Ecco una breve, esemplare pellicola realizzata dal figlio di uno dei grandi pittori impressionisti che in appena 40 minuti dice tanto su amore, sesso, natura e arte. Una gita in campagna (Partie de campagne, 1936), di Jean Renoir, tratto da un racconto di Guy de Maupassant.
Renoir tra pittura e cinema, tra città e campagna
Una delle caratteristiche della grande pittura impressionista è lo studio della natura e delle sue componenti. Artisti come Monet, Renoir, Degas, Manet ricercavano proprio attraverso la natura un nuovo modo di studiare e di riprodurre la realtà. I loro personaggi, solitamente uomini e donne che vivevano nella grande metropoli, tra café, saloni e inarrestabile progresso, ricercavano spesso un contatto diretto con la natura, nei giardini pubblici o privati, nei cortili recintati, sulle rive del fiume. O persi all’interno della campagna, magari in mezzo a una distesa di fiori, chiazze indefinite tra macchie colorate. Dunque, un vero e proprio ritorno alla natura, ai suoi colori, ai suoi odori, alle sensazioni primigenie che può scatenare e far rivivere in chi l’ha da tempo abbandonata.
Proprio quello che scelgono di fare in una placida giornata primaverile Monsieur Defour, commerciante parigino in ferramenta, e la sua famiglia composta da anziana suocera, vivace moglie e avvenente figlia. Al loro seguito anche il bizzarro Anatole, collega di lavoro del padre e promesso sposo, non amato, della figlia. Il loro atteggiamento è tipicamente cittadino, poco disinvolto a contatto con l’ambiente, sin dall’arrivo in un’amena località sulle rive del fiume, presso una trattoria di campagna. Solo la madre e la figlia, inebriate dall’aria rustica, sembrano farsi rapire dalle sensazioni e dalle suggestioni del luogo. Decidono perciò di divertirsi come due bambine sulle altalene poste sotto gli alberi, catturando l’attenzione di due aitanti canottieri in cerca di dolce compagnia.

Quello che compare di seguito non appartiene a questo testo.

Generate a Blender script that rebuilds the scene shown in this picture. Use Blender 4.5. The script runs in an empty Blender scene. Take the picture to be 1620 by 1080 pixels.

Noi apparteniamo alla natura
Dopo il pranzo, consumato su di un verde prato, il vulcanico Monsieur Dufour scivola placidamente in un ronfante sonno, e a poco servono gli inviti espliciti della vivace moglie ad andare a fare una passeggiata nel bosco, come ai vecchi tempi. Ne approfittano allora i due giovani che finalmente riescono ad abbordare la madre e la figlia e a portarle in barca a fare una gita sul fiume.

Se la natura è occasione di riposo nonché di confusione per i due uomini (padre e futuro marito), per le donne è invece risveglio dei sensi e voglia di vita. Se la madre riscopre pulsioni da tempo sopite prima con l’altalena poi col corteggiamento maschile, la figlia Henriette sboccia come una rosa e da bambina sull’altalena spicca il volo per divenire donna e conoscere l’amore. Dal suo arrivo, vive infatti un’esplosione di sensazioni e di emozioni, il suo corpo fiorisce ed esulta, e come la Primavera del Botticelli incarna lei stessa la natura e la bellezza. Si meraviglia di quanto strana sia la campagna, e del fatto che sotto ogni filo d’erba si celi un mondo sconosciuto e popolato da tante piccole creature. Tutto però ha un termine, secondo le leggi naturali. Il mesto ritorno, sotto una pioggia pomeridiana, conclude così la gita domenicale in campagna che ha segnato per sempre la vita della giovane Henriette, prima che ritorni alla monotona vita cittadina e a sposare l’insulso Anatole.
Noi siamo la natura, sembra dirci Renoir, e a lei costantemente torniamo, così come ha fatto suo padre prima di lui. Che poi lo si faccia con una macchina da presa o con un pennello poco cambia. Non a caso, il grande regista riempie la pellicola di riferimenti alla pittura impressionista: La Balan’oire, (1876) e Colazione dei canottieri (1880) di Renoir padre, Colazione sull’erba (1862) di Manet, L’assenzio (1875) di Degas. Ma i giochi di rimandi di questo film breve e incompiuto non si chiudono qui: basti sapere che tra gli assistenti alla regia figura anche un giovane Luchino Visconti. Un futuro maestro sulle orme di due giganti.